EXERCISE REQUIREMENTS.
Copy down every line where the string "objects" shows up.
○ ○ ○ ○
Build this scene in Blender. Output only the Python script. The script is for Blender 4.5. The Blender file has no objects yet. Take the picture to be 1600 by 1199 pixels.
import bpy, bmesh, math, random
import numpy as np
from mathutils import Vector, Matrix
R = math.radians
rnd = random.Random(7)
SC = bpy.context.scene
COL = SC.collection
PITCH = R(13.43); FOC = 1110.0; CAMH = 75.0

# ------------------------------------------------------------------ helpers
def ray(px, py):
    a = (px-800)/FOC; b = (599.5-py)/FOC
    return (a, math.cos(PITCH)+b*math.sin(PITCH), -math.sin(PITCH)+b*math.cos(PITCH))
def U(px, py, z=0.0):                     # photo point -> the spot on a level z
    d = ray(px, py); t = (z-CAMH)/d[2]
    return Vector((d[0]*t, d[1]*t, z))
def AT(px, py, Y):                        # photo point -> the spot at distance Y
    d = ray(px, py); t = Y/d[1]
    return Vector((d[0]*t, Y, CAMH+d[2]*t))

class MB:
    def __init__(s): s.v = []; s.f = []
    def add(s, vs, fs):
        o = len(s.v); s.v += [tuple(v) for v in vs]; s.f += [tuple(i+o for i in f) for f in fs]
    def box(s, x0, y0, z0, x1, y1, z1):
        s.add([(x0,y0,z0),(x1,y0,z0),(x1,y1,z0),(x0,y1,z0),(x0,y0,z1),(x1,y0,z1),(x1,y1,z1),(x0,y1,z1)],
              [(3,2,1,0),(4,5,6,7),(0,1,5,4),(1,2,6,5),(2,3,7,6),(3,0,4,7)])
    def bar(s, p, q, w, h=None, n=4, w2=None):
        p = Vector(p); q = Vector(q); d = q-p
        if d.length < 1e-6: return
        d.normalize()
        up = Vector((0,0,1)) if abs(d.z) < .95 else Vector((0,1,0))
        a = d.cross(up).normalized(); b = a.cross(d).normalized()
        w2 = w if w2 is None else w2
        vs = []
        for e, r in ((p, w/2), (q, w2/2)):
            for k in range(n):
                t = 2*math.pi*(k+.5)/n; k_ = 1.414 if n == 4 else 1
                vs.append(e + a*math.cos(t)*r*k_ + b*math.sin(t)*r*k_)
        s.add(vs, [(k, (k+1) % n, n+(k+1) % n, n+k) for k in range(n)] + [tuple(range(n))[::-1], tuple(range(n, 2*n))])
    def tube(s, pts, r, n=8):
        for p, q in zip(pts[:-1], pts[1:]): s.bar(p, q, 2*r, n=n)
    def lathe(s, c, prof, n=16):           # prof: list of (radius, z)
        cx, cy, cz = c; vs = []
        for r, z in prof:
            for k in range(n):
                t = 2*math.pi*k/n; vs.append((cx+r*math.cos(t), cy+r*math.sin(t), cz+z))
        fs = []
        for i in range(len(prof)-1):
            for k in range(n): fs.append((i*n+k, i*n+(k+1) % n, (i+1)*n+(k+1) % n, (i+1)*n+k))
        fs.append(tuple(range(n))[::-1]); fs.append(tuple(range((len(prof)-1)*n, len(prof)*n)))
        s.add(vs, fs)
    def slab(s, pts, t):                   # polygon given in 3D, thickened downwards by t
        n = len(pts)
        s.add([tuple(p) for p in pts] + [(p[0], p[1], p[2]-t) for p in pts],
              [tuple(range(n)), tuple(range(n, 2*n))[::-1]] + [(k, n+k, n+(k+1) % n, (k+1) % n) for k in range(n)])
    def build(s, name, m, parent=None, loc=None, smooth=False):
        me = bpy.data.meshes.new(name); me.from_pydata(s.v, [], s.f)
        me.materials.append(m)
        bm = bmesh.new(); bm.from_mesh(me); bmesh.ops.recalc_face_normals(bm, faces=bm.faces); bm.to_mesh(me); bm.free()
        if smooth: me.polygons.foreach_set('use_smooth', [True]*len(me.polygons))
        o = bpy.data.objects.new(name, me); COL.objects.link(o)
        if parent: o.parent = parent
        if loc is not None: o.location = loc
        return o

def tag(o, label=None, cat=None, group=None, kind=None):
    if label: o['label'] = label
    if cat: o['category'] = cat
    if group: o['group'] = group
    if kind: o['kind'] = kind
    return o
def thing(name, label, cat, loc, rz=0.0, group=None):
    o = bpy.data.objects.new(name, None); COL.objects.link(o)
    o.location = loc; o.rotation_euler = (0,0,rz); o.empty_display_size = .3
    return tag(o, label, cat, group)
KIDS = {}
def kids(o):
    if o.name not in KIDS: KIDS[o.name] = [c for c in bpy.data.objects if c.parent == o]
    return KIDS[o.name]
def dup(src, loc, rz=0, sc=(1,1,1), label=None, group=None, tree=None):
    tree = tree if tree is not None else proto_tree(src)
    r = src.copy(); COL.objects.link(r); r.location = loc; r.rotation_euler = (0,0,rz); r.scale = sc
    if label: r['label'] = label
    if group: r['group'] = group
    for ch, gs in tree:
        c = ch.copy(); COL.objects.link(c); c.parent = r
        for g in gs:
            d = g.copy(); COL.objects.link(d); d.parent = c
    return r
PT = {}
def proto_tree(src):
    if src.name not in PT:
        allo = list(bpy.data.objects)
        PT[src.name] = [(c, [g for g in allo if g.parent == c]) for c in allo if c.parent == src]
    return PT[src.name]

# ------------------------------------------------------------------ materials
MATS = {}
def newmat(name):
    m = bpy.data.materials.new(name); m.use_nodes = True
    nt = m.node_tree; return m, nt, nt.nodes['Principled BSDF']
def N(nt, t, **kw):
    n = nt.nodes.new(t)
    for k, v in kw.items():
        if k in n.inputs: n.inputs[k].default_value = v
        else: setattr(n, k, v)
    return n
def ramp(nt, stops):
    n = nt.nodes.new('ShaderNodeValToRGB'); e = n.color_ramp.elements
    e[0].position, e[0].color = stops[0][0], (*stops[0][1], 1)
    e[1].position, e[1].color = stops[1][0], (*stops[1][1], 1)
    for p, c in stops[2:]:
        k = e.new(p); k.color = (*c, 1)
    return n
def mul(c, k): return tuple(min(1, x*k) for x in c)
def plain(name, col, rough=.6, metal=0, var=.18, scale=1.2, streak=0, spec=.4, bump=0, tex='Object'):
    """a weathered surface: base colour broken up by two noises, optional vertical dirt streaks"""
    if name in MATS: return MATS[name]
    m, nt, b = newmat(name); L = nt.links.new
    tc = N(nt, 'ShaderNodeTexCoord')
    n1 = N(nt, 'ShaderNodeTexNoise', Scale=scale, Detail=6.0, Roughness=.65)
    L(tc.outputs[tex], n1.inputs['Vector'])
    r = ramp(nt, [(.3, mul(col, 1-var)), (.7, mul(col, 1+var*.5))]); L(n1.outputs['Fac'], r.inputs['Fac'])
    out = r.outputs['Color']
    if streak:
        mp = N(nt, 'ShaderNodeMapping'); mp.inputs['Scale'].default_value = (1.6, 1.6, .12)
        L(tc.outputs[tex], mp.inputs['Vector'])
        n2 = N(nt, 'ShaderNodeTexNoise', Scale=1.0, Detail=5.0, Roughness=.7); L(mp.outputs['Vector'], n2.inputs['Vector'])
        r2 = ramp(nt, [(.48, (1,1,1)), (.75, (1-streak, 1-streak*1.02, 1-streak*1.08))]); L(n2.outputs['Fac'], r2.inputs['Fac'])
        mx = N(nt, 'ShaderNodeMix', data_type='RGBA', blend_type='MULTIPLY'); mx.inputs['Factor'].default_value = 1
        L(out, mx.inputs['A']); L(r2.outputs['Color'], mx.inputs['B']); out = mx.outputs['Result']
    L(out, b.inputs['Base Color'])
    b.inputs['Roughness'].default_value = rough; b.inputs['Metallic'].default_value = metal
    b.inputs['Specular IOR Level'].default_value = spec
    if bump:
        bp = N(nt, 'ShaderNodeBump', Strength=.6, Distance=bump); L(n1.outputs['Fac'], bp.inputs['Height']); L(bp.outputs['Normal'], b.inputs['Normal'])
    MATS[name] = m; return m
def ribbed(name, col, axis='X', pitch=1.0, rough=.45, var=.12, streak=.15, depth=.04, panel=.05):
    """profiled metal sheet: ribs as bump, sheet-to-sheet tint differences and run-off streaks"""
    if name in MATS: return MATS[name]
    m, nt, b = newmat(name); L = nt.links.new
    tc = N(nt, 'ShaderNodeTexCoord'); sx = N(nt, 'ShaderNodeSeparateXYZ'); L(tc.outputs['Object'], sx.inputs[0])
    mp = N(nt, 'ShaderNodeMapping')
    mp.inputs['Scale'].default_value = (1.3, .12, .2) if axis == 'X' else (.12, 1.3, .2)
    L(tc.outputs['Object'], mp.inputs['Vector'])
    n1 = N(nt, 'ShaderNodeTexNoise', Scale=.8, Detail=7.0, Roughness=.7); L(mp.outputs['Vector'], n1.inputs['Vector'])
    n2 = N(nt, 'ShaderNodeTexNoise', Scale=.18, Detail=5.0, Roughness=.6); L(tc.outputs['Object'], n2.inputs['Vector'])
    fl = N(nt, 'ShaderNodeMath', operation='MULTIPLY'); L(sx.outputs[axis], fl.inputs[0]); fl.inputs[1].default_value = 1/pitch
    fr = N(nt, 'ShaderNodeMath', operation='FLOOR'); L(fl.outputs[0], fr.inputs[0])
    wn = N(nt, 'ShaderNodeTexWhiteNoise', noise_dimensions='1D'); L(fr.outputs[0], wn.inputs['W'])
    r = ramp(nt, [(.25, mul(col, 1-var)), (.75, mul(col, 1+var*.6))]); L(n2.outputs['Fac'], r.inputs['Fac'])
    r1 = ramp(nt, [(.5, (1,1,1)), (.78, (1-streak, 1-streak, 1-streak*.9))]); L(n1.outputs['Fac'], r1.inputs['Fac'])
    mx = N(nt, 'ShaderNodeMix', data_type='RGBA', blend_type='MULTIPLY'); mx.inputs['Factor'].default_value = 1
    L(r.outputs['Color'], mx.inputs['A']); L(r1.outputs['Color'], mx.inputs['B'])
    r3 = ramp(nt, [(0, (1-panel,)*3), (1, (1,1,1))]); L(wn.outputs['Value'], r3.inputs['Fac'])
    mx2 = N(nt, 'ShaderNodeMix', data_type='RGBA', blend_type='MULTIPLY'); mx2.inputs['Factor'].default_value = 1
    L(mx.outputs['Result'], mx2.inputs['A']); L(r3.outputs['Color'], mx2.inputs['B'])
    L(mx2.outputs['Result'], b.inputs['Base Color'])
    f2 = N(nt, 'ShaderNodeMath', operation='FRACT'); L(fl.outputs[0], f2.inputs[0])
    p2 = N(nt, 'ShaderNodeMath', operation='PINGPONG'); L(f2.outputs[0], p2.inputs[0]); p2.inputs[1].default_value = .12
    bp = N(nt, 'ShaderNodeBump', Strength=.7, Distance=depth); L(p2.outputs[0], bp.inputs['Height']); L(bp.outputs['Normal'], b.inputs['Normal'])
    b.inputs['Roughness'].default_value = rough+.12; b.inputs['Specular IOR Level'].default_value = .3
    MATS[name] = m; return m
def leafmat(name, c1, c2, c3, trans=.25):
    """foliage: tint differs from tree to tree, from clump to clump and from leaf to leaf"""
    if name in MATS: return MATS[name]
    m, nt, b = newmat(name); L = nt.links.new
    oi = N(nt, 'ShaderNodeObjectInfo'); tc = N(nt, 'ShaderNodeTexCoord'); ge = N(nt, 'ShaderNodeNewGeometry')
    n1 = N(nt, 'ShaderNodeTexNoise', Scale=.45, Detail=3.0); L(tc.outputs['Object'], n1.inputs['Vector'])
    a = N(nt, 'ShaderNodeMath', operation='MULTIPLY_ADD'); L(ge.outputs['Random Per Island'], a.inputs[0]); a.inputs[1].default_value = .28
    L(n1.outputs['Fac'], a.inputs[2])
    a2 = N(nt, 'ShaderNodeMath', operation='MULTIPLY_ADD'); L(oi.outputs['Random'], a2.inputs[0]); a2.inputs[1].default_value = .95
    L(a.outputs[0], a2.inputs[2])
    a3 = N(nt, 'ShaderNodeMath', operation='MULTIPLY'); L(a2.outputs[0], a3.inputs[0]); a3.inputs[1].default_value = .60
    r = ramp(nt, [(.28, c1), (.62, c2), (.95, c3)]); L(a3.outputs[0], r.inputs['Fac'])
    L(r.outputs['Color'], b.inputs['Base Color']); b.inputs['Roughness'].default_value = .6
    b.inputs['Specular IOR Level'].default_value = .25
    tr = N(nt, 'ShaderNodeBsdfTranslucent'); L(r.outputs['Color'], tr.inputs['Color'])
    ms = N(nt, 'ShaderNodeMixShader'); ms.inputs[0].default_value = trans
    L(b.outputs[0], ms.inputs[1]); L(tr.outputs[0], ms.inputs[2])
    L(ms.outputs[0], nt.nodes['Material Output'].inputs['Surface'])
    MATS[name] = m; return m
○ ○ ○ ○
EXERCISE SOLUTION.
Build this scene in Blender. Output only the Python script. The script is for Blender 4.5. The Blender file has no objects yet. Take the picture to be 1600 by 1199 pixels.
        o = bpy.data.objects.new(name, me); COL.objects.link(o)
    o = bpy.data.objects.new(name, None); COL.objects.link(o)
    if o.name not in KIDS: KIDS[o.name] = [c for c in bpy.data.objects if c.parent == o]
    r = src.copy(); COL.objects.link(r); r.location = loc; r.rotation_euler = (0,0,rz); r.scale = sc
        c = ch.copy(); COL.objects.link(c); c.parent = r
            d = g.copy(); COL.objects.link(d); d.parent = c
        allo = list(bpy.data.objects)